**What to produce:**
Identify and reproduce every line holding the string "this".

begin

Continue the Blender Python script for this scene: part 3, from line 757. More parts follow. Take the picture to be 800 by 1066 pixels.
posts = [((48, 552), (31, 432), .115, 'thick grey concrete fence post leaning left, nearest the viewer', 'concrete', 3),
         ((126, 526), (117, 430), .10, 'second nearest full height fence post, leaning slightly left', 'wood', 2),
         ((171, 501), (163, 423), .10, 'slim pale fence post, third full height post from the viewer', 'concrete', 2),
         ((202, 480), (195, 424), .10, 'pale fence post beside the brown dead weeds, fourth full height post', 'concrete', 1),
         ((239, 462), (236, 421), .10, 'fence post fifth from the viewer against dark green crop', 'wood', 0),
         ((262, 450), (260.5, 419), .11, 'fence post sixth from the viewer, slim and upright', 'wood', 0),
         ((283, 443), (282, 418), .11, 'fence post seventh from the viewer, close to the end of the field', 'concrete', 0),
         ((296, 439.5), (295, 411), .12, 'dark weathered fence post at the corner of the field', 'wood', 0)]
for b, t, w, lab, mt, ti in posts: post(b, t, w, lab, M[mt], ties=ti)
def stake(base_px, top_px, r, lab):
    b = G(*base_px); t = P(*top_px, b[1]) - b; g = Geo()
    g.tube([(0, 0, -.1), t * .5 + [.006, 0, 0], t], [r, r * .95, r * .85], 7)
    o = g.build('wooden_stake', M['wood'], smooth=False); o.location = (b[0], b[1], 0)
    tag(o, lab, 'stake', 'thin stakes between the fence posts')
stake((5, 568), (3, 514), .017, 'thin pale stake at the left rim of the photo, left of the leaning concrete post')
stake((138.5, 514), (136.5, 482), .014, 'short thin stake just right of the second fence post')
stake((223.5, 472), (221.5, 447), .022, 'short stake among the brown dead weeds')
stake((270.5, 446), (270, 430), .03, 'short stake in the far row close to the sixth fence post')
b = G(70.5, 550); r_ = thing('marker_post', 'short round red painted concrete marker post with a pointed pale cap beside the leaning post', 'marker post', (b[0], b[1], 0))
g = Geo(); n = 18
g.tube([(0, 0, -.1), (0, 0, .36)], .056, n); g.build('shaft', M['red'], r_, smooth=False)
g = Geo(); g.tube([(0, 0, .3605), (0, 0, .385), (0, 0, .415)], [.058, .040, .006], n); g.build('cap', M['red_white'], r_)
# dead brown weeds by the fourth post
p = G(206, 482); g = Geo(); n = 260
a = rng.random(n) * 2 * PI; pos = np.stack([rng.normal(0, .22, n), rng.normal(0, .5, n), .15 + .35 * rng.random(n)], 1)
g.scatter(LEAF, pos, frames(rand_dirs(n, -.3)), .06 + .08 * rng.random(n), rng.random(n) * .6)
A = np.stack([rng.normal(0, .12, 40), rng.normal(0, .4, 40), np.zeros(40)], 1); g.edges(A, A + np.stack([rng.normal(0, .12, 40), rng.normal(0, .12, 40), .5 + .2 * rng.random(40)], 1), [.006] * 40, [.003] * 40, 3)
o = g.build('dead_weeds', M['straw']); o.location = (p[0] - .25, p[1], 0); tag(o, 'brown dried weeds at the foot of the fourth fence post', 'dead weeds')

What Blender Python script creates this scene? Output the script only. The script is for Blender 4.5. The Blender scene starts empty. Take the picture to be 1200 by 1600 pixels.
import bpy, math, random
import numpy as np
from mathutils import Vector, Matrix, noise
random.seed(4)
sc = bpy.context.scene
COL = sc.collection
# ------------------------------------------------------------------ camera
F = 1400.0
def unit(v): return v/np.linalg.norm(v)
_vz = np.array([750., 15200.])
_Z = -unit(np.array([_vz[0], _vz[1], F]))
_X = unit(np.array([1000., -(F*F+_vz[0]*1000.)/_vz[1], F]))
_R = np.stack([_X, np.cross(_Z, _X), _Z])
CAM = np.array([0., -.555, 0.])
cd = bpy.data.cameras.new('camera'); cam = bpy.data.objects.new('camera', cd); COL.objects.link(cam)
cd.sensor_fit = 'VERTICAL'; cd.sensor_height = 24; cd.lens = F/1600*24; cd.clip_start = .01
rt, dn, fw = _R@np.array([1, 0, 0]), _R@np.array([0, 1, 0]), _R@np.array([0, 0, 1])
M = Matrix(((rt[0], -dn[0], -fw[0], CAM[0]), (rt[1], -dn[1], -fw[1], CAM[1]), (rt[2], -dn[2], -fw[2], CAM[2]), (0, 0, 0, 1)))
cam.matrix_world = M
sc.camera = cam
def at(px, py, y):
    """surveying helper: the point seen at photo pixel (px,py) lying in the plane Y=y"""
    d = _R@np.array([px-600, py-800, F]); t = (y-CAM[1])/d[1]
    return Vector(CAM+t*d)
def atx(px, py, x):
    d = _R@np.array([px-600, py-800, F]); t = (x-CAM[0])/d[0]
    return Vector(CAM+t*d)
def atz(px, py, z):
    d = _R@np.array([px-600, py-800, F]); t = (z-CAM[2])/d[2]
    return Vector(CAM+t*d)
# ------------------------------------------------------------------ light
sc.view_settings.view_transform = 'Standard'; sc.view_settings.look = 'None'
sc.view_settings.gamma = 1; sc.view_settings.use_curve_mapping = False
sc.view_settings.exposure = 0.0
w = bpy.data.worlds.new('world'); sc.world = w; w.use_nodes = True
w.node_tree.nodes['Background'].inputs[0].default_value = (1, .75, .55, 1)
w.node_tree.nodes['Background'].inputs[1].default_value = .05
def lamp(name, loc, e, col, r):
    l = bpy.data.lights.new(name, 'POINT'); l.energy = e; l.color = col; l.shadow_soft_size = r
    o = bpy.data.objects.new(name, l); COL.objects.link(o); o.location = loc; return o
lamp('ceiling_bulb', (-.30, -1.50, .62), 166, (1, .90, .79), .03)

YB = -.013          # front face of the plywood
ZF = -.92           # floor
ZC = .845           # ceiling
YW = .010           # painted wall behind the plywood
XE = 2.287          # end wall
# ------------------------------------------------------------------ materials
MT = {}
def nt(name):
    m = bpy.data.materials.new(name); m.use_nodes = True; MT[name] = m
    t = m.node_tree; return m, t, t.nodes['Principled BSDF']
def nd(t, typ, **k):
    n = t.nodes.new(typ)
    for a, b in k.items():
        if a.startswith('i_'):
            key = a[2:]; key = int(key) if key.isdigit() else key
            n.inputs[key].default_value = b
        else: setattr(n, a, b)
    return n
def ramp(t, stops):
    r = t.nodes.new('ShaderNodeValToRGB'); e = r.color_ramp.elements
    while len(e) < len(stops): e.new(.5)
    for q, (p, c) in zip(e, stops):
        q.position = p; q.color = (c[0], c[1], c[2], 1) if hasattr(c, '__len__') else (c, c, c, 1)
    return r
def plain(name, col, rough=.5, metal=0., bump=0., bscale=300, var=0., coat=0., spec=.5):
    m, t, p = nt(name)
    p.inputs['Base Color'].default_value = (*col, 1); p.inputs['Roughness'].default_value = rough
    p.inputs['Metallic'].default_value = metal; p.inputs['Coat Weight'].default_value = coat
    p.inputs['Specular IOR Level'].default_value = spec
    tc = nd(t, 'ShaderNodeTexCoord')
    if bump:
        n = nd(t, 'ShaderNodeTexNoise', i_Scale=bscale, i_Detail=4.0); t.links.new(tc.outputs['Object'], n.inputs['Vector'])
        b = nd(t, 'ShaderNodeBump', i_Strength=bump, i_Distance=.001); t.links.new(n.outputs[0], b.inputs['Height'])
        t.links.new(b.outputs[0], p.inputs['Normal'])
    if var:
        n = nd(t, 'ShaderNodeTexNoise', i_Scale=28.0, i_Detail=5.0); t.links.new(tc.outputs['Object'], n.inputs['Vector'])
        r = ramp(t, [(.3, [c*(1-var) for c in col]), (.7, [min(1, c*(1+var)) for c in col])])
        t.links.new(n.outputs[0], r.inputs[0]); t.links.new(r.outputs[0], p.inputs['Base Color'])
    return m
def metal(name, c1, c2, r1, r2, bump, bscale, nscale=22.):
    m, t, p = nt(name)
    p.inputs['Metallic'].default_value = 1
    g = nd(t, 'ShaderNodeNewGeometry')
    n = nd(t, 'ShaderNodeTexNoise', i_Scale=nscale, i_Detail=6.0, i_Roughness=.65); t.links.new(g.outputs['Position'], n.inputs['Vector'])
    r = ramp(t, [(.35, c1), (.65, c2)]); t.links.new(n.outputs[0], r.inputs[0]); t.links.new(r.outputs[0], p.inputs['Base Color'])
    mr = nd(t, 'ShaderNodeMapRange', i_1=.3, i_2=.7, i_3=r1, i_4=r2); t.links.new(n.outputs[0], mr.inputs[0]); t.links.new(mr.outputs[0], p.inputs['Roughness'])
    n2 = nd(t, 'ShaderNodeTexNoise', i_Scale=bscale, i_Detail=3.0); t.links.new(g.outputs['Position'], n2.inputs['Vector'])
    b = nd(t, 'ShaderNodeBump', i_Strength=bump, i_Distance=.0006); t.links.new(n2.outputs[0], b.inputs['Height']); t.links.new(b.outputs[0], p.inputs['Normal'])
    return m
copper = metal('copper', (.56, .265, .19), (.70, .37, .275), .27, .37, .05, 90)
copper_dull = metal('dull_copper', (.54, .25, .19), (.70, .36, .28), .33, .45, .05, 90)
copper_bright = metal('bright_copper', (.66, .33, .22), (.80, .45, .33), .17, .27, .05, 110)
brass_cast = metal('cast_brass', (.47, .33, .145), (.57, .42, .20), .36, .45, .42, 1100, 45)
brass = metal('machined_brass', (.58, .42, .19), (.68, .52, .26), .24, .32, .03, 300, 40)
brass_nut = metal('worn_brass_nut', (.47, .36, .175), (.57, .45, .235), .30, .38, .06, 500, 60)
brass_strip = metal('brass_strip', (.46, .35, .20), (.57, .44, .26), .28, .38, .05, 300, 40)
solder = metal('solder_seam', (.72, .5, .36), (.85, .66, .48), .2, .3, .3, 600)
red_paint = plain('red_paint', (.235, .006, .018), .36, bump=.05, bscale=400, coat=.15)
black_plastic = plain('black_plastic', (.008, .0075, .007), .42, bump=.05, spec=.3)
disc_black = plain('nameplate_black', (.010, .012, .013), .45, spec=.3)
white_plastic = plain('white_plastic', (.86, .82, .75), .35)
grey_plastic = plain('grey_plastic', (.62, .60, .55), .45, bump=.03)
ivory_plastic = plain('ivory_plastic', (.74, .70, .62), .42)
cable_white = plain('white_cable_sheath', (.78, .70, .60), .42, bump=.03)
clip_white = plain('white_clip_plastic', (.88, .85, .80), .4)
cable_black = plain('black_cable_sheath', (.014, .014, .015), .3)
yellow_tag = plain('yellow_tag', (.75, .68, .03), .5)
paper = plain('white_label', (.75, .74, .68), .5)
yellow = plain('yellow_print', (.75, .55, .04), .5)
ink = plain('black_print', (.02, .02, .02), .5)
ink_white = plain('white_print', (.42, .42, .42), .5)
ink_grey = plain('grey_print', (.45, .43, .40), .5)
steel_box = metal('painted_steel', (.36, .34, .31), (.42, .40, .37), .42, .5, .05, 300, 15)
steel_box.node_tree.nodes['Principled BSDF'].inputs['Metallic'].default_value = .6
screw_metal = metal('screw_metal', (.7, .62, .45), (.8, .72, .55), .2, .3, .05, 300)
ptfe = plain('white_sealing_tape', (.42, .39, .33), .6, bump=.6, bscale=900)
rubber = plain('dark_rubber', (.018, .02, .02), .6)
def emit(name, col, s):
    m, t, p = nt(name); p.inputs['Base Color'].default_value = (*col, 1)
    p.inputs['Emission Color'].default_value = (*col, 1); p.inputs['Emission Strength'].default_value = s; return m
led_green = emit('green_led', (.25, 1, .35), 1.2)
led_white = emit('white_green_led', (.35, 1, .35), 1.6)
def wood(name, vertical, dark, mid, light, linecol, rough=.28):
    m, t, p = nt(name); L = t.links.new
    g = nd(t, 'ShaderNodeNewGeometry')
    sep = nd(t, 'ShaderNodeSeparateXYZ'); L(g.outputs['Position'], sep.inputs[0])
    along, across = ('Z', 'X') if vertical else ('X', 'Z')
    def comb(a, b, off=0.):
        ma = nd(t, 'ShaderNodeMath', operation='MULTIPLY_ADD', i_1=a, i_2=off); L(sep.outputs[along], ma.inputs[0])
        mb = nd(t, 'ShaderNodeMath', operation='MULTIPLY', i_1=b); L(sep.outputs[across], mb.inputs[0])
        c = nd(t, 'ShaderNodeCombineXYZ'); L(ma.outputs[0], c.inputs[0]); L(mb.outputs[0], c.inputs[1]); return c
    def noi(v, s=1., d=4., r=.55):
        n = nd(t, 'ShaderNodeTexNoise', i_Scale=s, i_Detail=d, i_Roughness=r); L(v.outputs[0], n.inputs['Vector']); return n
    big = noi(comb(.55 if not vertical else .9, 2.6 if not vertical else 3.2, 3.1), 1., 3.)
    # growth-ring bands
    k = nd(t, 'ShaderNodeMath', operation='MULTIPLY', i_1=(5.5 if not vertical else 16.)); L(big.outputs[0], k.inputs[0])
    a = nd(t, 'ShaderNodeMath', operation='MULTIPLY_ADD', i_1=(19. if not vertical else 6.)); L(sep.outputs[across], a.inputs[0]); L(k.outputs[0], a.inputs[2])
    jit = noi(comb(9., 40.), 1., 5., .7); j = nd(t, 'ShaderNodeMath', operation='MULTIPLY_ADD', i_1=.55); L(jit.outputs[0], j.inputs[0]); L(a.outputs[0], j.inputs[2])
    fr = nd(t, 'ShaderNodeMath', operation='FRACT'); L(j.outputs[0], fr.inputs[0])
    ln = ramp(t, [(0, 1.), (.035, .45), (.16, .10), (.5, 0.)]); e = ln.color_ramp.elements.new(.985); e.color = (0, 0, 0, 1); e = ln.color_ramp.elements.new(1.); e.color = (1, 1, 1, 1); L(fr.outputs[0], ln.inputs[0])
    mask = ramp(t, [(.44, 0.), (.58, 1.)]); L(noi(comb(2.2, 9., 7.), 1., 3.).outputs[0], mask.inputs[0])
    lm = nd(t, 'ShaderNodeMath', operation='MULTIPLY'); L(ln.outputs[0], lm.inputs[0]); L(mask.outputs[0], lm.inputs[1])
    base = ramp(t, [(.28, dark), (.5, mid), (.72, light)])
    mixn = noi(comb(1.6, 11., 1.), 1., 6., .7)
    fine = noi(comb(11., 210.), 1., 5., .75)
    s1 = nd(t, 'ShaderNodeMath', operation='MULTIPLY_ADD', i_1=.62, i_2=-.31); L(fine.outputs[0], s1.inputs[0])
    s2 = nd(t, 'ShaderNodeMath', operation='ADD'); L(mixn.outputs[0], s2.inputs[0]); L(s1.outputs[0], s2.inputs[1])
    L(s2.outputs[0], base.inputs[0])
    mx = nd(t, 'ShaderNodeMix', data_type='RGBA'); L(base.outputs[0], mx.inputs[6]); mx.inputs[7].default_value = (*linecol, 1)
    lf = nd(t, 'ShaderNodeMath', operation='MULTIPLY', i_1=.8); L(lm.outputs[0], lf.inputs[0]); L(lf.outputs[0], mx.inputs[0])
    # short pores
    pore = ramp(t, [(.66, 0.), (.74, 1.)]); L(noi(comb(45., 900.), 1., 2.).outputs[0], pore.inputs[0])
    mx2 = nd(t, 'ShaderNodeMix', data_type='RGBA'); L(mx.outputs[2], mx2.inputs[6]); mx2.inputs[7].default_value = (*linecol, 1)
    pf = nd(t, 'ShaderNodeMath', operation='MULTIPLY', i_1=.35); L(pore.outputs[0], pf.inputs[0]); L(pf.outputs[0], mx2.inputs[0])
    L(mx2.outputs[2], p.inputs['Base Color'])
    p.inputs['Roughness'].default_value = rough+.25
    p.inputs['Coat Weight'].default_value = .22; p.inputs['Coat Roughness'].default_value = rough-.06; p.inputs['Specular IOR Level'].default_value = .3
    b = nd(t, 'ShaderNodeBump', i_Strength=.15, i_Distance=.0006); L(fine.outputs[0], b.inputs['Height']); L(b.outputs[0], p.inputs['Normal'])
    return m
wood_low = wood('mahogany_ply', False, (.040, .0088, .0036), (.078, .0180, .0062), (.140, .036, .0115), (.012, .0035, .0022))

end

**Task answer:**
Continue the Blender Python script for this scene: part 3, from line 757. More parts follow. Take the picture to be 800 by 1066 pixels.
What Blender Python script creates this scene? Output the script only. The script is for Blender 4.5. The Blender scene starts empty. Take the picture to be 1200 by 1600 pixels.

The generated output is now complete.